### [Objective]
Your task is to repeat the listing exactly.

****************************************

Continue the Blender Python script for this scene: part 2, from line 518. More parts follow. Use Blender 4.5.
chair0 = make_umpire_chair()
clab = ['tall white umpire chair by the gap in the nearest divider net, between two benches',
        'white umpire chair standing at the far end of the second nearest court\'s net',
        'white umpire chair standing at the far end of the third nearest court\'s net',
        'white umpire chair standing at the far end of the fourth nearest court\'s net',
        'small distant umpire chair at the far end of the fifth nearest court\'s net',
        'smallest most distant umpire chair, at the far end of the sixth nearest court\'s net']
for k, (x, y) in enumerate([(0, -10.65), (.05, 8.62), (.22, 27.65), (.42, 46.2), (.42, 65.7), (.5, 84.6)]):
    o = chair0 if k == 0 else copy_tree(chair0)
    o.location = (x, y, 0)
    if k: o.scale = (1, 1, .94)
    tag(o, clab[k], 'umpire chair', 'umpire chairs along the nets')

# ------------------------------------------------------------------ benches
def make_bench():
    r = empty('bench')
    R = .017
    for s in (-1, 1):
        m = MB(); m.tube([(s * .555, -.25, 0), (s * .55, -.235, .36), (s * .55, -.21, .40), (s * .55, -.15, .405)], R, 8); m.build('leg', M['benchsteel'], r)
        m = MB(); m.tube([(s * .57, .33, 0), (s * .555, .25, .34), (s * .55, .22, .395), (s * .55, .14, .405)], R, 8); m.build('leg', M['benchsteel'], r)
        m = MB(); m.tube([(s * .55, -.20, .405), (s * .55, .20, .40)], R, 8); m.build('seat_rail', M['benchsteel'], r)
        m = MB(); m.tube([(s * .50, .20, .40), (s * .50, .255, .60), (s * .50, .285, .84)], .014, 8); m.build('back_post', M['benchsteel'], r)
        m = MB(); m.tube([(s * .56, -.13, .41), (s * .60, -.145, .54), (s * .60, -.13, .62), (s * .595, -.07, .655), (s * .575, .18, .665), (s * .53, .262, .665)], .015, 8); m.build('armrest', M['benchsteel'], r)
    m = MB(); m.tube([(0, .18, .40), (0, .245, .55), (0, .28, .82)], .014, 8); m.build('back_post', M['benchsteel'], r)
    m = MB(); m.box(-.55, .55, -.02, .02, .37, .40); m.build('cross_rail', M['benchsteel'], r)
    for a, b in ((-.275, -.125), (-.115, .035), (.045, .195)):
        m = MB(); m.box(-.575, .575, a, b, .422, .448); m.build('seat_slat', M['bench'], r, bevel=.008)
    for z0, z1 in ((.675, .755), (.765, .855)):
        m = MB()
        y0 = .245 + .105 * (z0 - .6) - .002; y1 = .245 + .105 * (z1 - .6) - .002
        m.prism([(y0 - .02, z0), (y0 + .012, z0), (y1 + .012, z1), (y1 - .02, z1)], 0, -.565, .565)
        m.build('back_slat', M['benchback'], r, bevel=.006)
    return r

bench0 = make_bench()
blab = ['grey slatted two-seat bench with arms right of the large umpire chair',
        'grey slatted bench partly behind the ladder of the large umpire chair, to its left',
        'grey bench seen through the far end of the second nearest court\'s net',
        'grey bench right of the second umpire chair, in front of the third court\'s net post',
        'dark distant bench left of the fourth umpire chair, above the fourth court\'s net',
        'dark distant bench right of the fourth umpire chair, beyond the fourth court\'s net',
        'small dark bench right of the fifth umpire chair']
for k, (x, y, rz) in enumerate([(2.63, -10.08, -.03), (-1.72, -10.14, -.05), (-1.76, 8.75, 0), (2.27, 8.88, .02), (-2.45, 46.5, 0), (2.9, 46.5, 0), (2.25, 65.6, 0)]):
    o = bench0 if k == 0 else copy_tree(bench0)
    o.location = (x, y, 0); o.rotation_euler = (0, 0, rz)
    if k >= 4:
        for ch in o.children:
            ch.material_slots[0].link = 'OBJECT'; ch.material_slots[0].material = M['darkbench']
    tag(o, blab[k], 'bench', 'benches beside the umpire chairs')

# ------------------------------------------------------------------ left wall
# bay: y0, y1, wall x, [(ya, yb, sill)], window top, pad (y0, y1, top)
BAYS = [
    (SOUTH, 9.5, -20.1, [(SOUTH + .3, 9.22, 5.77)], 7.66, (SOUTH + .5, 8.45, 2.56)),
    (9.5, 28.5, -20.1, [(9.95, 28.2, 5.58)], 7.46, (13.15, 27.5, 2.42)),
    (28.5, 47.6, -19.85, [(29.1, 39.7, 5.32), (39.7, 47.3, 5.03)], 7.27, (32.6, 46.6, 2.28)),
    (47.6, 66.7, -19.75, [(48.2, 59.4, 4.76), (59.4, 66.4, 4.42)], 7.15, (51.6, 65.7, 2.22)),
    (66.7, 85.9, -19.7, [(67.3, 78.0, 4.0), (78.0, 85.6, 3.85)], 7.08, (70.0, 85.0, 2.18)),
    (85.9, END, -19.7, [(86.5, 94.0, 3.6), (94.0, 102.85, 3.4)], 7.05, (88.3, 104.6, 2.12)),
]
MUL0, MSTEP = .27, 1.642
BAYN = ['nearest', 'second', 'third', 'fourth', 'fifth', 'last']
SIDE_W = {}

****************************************

### [Response]
Continue the Blender Python script for this scene: part 2, from line 518. More parts follow. Use Blender 4.5.
chair0 = make_umpire_chair()
clab = ['tall white umpire chair by the gap in the nearest divider net, between two benches',
        'white umpire chair standing at the far end of the second nearest court\'s net',
        'white umpire chair standing at the far end of the third nearest court\'s net',
        'white umpire chair standing at the far end of the fourth nearest court\'s net',
        'small distant umpire chair at the far end of the fifth nearest court\'s net',
        'smallest most distant umpire chair, at the far end of the sixth nearest court\'s net']
for k, (x, y) in enumerate([(0, -10.65), (.05, 8.62), (.22, 27.65), (.42, 46.2), (.42, 65.7), (.5, 84.6)]):
    o = chair0 if k == 0 else copy_tree(chair0)
    o.location = (x, y, 0)
    if k: o.scale = (1, 1, .94)
    tag(o, clab[k], 'umpire chair', 'umpire chairs along the nets')

# ------------------------------------------------------------------ benches
def make_bench():
    r = empty('bench')
    R = .017
    for s in (-1, 1):
        m = MB(); m.tube([(s * .555, -.25, 0), (s * .55, -.235, .36), (s * .55, -.21, .40), (s * .55, -.15, .405)], R, 8); m.build('leg', M['benchsteel'], r)
        m = MB(); m.tube([(s * .57, .33, 0), (s * .555, .25, .34), (s * .55, .22, .395), (s * .55, .14, .405)], R, 8); m.build('leg', M['benchsteel'], r)
        m = MB(); m.tube([(s * .55, -.20, .405), (s * .55, .20, .40)], R, 8); m.build('seat_rail', M['benchsteel'], r)
        m = MB(); m.tube([(s * .50, .20, .40), (s * .50, .255, .60), (s * .50, .285, .84)], .014, 8); m.build('back_post', M['benchsteel'], r)
        m = MB(); m.tube([(s * .56, -.13, .41), (s * .60, -.145, .54), (s * .60, -.13, .62), (s * .595, -.07, .655), (s * .575, .18, .665), (s * .53, .262, .665)], .015, 8); m.build('armrest', M['benchsteel'], r)
    m = MB(); m.tube([(0, .18, .40), (0, .245, .55), (0, .28, .82)], .014, 8); m.build('back_post', M['benchsteel'], r)
    m = MB(); m.box(-.55, .55, -.02, .02, .37, .40); m.build('cross_rail', M['benchsteel'], r)
    for a, b in ((-.275, -.125), (-.115, .035), (.045, .195)):
        m = MB(); m.box(-.575, .575, a, b, .422, .448); m.build('seat_slat', M['bench'], r, bevel=.008)
    for z0, z1 in ((.675, .755), (.765, .855)):
        m = MB()
        y0 = .245 + .105 * (z0 - .6) - .002; y1 = .245 + .105 * (z1 - .6) - .002
        m.prism([(y0 - .02, z0), (y0 + .012, z0), (y1 + .012, z1), (y1 - .02, z1)], 0, -.565, .565)
        m.build('back_slat', M['benchback'], r, bevel=.006)
    return r

bench0 = make_bench()
blab = ['grey slatted two-seat bench with arms right of the large umpire chair',
        'grey slatted bench partly behind the ladder of the large umpire chair, to its left',
        'grey bench seen through the far end of the second nearest court\'s net',
        'grey bench right of the second umpire chair, in front of the third court\'s net post',
        'dark distant bench left of the fourth umpire chair, above the fourth court\'s net',
        'dark distant bench right of the fourth umpire chair, beyond the fourth court\'s net',
        'small dark bench right of the fifth umpire chair']
for k, (x, y, rz) in enumerate([(2.63, -10.08, -.03), (-1.72, -10.14, -.05), (-1.76, 8.75, 0), (2.27, 8.88, .02), (-2.45, 46.5, 0), (2.9, 46.5, 0), (2.25, 65.6, 0)]):
    o = bench0 if k == 0 else copy_tree(bench0)
    o.location = (x, y, 0); o.rotation_euler = (0, 0, rz)
    if k >= 4:
        for ch in o.children:
            ch.material_slots[0].link = 'OBJECT'; ch.material_slots[0].material = M['darkbench']
    tag(o, blab[k], 'bench', 'benches beside the umpire chairs')

# ------------------------------------------------------------------ left wall
# bay: y0, y1, wall x, [(ya, yb, sill)], window top, pad (y0, y1, top)
BAYS = [
    (SOUTH, 9.5, -20.1, [(SOUTH + .3, 9.22, 5.77)], 7.66, (SOUTH + .5, 8.45, 2.56)),
    (9.5, 28.5, -20.1, [(9.95, 28.2, 5.58)], 7.46, (13.15, 27.5, 2.42)),
    (28.5, 47.6, -19.85, [(29.1, 39.7, 5.32), (39.7, 47.3, 5.03)], 7.27, (32.6, 46.6, 2.28)),
    (47.6, 66.7, -19.75, [(48.2, 59.4, 4.76), (59.4, 66.4, 4.42)], 7.15, (51.6, 65.7, 2.22)),
    (66.7, 85.9, -19.7, [(67.3, 78.0, 4.0), (78.0, 85.6, 3.85)], 7.08, (70.0, 85.0, 2.18)),
    (85.9, END, -19.7, [(86.5, 94.0, 3.6), (94.0, 102.85, 3.4)], 7.05, (88.3, 104.6, 2.12)),
]
MUL0, MSTEP = .27, 1.642
BAYN = ['nearest', 'second', 'third', 'fourth', 'fifth', 'last']
SIDE_W = {}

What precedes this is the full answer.